After Ukraine election, turmoil continues in east
Reporting from KIEV, Ukraine — Petro Poroshenko has yet to be declared winner of Ukraine’s presidential election, but the challenges facing the presumed new leader were on dauntingly full display Monday.
Pro-Russia gunmen who claim control of nearly 15% of the country invaded the international airport in Donetsk after thwarting voter participation in the election Sunday to choose a head of state to succeed ousted Kremlin ally Viktor Yanukovich.
Masked militants toting heavy weapons set up positions at the modern glass-and-steel terminal at Donetsk Sergei Prokofiev International Airport, built as the city of a million’s stylish welcome mat for the 2012 European soccer championships.
Ukraine’s interim leaders deployed helicopter gunships and ground reinforcements to regain control of the airport in midafternoon, and a spokesman for the Defense Ministry’s beleaguered “anti-terrorist operation” said government forces had wiped out a gun emplacement of the rebels and secured the runway, control tower and access to the facility.
Still, the airport remained closed to commercial flights for safety reasons and was apparently destined for the kind of armed standoff that persists in a dozen towns and cities of the Donetsk and Luhansk regions.
Poroshenko, the 48-year-old billionaire who has been a player in two previous Ukrainian governments, compared the pro-Russia militants to Somali pirates — elected by no one and pursuing their own selfish interests. He said the government in Kiev would never negotiate with terrorists, but he acknowledged that the tense and deadly standoff was unlikely to ease without the involvement of Russian leaders.
Russian Foreign Minister Sergei Lavrov issued an early assurance that the Kremlin was “ready for dialogue” with the presumed winner of the election. Poroshenko has production and marketing interests in Russia, and Russian President Vladimir Putin has intimated that he could do business with him.

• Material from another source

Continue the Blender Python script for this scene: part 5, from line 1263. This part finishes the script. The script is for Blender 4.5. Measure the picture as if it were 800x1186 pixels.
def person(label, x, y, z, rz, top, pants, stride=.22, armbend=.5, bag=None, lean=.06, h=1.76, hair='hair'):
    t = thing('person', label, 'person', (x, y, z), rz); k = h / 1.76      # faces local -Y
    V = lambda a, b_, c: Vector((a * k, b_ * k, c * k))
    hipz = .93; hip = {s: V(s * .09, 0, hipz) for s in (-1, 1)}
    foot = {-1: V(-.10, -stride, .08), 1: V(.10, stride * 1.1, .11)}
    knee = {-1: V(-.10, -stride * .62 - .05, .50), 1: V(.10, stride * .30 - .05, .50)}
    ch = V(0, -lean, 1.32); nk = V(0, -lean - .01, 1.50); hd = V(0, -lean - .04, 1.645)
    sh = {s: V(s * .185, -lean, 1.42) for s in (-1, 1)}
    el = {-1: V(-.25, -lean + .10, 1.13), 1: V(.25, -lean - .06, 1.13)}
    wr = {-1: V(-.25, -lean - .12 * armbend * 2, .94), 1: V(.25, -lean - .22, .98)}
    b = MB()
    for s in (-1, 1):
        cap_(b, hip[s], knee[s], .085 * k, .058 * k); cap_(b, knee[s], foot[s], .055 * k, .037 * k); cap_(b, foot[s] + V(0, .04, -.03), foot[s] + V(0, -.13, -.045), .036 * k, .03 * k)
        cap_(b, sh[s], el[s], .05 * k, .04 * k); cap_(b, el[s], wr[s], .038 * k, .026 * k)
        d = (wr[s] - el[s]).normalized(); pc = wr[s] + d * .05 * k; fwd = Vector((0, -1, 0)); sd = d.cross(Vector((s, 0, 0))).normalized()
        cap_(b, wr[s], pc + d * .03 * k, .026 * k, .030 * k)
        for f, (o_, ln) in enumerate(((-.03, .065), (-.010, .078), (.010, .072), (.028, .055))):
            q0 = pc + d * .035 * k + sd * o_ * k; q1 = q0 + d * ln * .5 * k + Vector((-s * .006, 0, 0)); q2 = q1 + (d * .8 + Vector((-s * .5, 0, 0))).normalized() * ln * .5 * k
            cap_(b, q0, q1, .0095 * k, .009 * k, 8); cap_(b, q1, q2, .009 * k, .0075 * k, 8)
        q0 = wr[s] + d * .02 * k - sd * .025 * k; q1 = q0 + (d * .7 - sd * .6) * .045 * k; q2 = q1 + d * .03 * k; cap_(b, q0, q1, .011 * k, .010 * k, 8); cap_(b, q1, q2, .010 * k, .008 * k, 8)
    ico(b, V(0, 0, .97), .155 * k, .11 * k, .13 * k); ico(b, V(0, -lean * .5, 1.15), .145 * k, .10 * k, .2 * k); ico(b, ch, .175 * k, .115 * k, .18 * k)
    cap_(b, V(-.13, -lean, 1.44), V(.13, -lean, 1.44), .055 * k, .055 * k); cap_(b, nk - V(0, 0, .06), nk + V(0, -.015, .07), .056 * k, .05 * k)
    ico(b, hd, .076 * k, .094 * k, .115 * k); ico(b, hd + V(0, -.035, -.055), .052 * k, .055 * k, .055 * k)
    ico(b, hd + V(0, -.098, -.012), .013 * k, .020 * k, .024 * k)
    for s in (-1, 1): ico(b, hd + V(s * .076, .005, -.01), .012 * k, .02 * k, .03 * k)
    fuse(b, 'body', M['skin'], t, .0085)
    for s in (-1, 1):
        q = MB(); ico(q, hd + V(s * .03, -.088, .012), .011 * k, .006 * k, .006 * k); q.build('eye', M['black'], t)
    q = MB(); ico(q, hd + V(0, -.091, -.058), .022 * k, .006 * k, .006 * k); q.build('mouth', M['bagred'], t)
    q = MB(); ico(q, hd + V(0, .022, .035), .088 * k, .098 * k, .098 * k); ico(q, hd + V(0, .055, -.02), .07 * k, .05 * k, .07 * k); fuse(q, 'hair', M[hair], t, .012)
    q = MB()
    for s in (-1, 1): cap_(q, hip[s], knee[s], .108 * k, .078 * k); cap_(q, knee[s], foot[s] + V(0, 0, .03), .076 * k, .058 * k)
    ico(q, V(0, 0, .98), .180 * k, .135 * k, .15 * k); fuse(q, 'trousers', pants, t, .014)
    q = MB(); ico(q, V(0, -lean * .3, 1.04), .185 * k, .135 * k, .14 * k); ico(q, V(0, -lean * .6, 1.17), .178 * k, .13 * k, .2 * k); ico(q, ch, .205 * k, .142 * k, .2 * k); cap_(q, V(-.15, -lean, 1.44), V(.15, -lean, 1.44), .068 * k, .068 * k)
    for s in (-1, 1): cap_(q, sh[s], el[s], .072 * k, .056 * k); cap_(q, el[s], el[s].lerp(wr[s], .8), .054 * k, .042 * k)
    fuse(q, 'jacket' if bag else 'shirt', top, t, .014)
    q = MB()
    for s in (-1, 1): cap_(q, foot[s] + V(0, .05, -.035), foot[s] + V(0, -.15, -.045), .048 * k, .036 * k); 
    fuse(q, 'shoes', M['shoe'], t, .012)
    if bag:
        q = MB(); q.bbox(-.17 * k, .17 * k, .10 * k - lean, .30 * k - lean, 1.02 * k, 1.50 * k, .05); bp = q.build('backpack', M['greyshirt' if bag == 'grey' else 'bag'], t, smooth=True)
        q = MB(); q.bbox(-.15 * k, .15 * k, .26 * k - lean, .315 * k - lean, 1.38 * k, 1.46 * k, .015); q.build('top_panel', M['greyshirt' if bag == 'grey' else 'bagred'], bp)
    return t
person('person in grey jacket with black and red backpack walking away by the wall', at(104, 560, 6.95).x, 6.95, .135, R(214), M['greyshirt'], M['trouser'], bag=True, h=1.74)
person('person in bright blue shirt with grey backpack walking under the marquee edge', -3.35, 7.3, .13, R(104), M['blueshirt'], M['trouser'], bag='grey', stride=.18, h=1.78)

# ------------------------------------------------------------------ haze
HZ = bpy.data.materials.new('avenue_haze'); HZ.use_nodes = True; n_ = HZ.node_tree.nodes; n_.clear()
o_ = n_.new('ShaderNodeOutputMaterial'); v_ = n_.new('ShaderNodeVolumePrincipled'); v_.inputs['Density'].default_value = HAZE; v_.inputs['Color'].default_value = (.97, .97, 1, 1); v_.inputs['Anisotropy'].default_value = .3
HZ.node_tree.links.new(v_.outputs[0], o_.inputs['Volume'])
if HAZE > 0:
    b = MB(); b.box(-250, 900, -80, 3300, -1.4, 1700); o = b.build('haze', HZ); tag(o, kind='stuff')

But Lavrov’s tentative olive branch was offered with the warning that Kiev must cease its military campaign to retake control of the militant-occupied areas in Ukraine’s east.
“We cannot turn a blind eye to the fact that the so-called anti-terrorist operation did not end,” Lavrov said of the Kremlin’s insistence that Sunday’s election couldn’t be considered valid if violence was being waged against the Russian-speaking eastern regions. Failure to halt the operation now that Kiev has new leadership in sight “will be a huge mistake,” he warned.
The attack by Ukrainian air force troops later Monday was likely to anger the Kremlin, which has sought to cast Kiev’s efforts to recover authority in the east as evidence that it is bent on repressing the Russian-speaking minority in the Donbass region, where Soviet-era industrial integration remains.
International affairs experts who were in Ukraine to observe the election portrayed the vote as an inspiring triumph of civic spirit and commitment to democracy over the nationalist aggression driving the separatists in the east.
“The majority of the country was able to vote in a most orderly and disciplined way and made their voice absolutely clear,” said former U.S. Secretary of State Madeleine Albright, head of the National Democratic Institute, which sent dozens of observers to oversee the voting.
Sidestepping a question about whether stricter sanctions against Moscow were in order for its alleged backing of the militants who prevented Donetsk and Luhansk voters from casting ballots, Albright said it was “important to focus on the main story here, that the way people voted made clear they want a moral country.”
Jane Harman, the longtime California congresswoman who now heads the Wilson Center think tank in Washington, said it was time for some “tough love” for Ukraine, which has squandered previous opportunities to build a country committed to democracy and the rule of law.
Noting that the public fervor for change was betrayed after the country proclaimed its independence from the Soviet Union in 1991, and again when the 2004 Orange Revolution deteriorated into strangling corruption, Harman said Poroshenko’s mandate to create a new Ukraine might be the last chance for the country to seize the opportunity for reform with Western assistance.
“It’s either third time’s the charm or three strikes and you’re out,” said Harman, a Los Angeles Democrat.
Asked how the outbreak of Russian nationalist aggression in eastern Ukraine could be reversed, she said Poroshenko and his incoming team of leaders were obliged to set the country on a clear course for economic recovery, which would be the envy of those now aligned with Russia, which has been hit by Western sanctions for its seizure of Ukraine’s Crimean peninsula and its attempts to wrest Luhansk and Donetsk from Ukraine.
Whether Putin’s recent conciliatory statements about working with Ukraine’s newly elected leader are to be trusted, Harman balked at the idea that the Kremlin is controlling Ukraine’s future.
“The conversation should be about Ukraine, not about Putin,” she said, expressing the hope that Poroshenko can build an inclusive government to address the Russian-speaking minority’s concerns while honoring the mandate given him by Ukrainian voters fed up with life in a dysfunctional state nearly a quarter of a century after independence.